Contra-Reforma Católica

A Reforma Protestante implicou mu­danças sociais e políticas em toda a Euro­pa. Com a crise da Igreja Católica, a maioria das populações do centro e do norte da Europa convertia-se ao protes­tantismo, principalmente porque ele se ajustava melhor ao universo do capitalis­mo em evolução. Isso causou imediata­mente sérios problemas políticos, levando ao conflito violento os adeptos das duas religiões e ao confronto os Estados católi­cos e protestantes.

A Igreja Católica cada vez mais perdia espaços no quadro geopolítico europeu, além de sofrer pesadas perdas de fiéis. Procurando impedir o avan­ço da Reforma Protestante, ela realizou sua própria reforma, baseada nos padrões mais tradicionais do catolicismo, o que ficou co­nhecido como Contra-Reforma.

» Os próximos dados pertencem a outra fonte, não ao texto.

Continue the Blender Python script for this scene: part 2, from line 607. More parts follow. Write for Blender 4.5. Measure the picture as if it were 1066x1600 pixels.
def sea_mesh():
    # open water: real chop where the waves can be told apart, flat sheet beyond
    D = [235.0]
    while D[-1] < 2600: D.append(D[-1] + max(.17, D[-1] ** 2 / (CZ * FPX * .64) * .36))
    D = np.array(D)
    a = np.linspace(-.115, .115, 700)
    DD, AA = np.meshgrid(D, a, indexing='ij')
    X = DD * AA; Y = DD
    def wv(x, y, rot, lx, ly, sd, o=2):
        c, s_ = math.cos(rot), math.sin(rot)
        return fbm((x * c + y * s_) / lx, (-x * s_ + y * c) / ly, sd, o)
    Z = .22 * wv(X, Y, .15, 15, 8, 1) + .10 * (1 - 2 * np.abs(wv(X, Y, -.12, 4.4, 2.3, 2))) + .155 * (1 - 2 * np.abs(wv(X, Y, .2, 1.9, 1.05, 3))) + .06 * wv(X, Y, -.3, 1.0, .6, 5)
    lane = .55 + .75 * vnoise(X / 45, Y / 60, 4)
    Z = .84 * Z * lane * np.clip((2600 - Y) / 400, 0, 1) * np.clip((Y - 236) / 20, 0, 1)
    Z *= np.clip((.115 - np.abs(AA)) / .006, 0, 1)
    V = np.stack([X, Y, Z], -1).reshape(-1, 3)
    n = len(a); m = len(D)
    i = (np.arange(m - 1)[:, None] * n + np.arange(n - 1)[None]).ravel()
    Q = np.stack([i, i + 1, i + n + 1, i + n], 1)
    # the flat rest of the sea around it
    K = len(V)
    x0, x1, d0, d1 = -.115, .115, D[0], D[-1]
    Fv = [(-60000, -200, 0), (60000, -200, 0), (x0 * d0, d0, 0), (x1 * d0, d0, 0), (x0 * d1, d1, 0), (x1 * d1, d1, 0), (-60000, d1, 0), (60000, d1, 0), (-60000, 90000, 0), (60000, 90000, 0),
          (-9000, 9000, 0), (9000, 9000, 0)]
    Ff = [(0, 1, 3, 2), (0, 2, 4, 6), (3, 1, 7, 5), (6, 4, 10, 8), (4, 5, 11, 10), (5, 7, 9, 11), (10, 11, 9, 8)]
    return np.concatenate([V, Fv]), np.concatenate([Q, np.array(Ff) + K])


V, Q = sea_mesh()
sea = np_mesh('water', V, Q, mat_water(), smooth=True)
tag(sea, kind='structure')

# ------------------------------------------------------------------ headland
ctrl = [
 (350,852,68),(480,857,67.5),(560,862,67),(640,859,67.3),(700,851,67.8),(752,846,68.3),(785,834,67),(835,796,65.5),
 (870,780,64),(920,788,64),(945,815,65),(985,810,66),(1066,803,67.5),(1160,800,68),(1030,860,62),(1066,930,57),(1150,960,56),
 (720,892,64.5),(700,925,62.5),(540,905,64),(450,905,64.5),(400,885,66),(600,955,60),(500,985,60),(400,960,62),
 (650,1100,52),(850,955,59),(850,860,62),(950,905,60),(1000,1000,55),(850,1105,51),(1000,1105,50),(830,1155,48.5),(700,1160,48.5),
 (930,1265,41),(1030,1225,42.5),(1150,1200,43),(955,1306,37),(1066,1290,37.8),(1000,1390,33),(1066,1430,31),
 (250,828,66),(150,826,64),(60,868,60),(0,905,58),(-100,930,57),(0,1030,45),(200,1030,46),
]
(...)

A Igreja tentaria combater o protestan­tismo e restaurar a hegemonia do catolicis­mo por meio da doutrina ou da força. Para alcançar tal objetivo, a Igreja precisou to­mar algumas atitudes:

A reativação da Inquisição, ou Tribunal do Santo Ofício. A Inquisição foi criada no século XIII para julgar e punir os he­reges. Ela reassumiu esse papel, no sécu­lo XVI, e obteve muita força nas monar­quias católicas de Portugal e Espanha, que usaram a Inquisição para perseguir principalmente os judeus; estes transfe­riram-se em grande número para os Paí­ses Baixos ou se converteram (os cris-tãos-novos).

A criação da Companhia de Jesus, em 1534, por Inácio de Loyola, com o ob­jetivo de divulgar o catolicismo, prin­cipalmente por meio da educação. Organizados em moldes quase militares, os jesuítas foram muito importantes para a defesa do catolicismo e sua propagação na América e na África. Nesses dois con­tinentes recém-colonizados, eles conse­guiram um grande espaço para o catolicismo pela educação e catequização dos indíge­nas (é o caso de lembrar aqui dois desta­cados jesuítas na catequização dos índios brasileiros, José de Anchieta e Manoel da Nóbrega).

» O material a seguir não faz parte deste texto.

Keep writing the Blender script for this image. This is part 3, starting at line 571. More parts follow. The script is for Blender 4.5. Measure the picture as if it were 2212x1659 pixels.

No campo doutrinário, o papa Paulo III organizou o Concílio de Trento (1545-1563) para definir quais as novas posturas católicas. De forma geral, todos os dogmas e sacramentos condenados pelos protestan­tes foram reafirmados nesse Concílio.

Foi criado o índice dos Livros Proibidos (Index Librorum Prohibitorum), em 1564. Tratava-se de uma lista de livros proibi­dos elaborada pelo Tribunal do Santo Ofício. Toda obra impressa deveria pas­sar pela análise do Tribunal, que o "re­comendava" ou não aos católicos. Na realidade, a Igreja estava censurando obras de artistas, cientistas, filósofos e teó­logos. Um cientista que teve suas obras reprovadas foi Galileu Galilei.

Foi reafirmada a infalibilidade do papa, defendendo sua autoridade sobre todos os católicos.

As obras e sacramentos foram mantidos como fundamentais para a salvação da alma.

Foram criados seminários para a forma­ção intelectual e religiosa dos padres.

Foi proibida a venda de indulgências e relíquias eclesiásticas.

Foi mantido o celibato clerical (proibi­ção do casamento de padres e freiras).

Como se vê, a Contra-Reforma mantinha-se dentro da tradição. Tal postura aca­bou produzindo intolerância religiosa de ambos os lados, acirrando os conflitos entre católicos e protestantes por toda a Europa.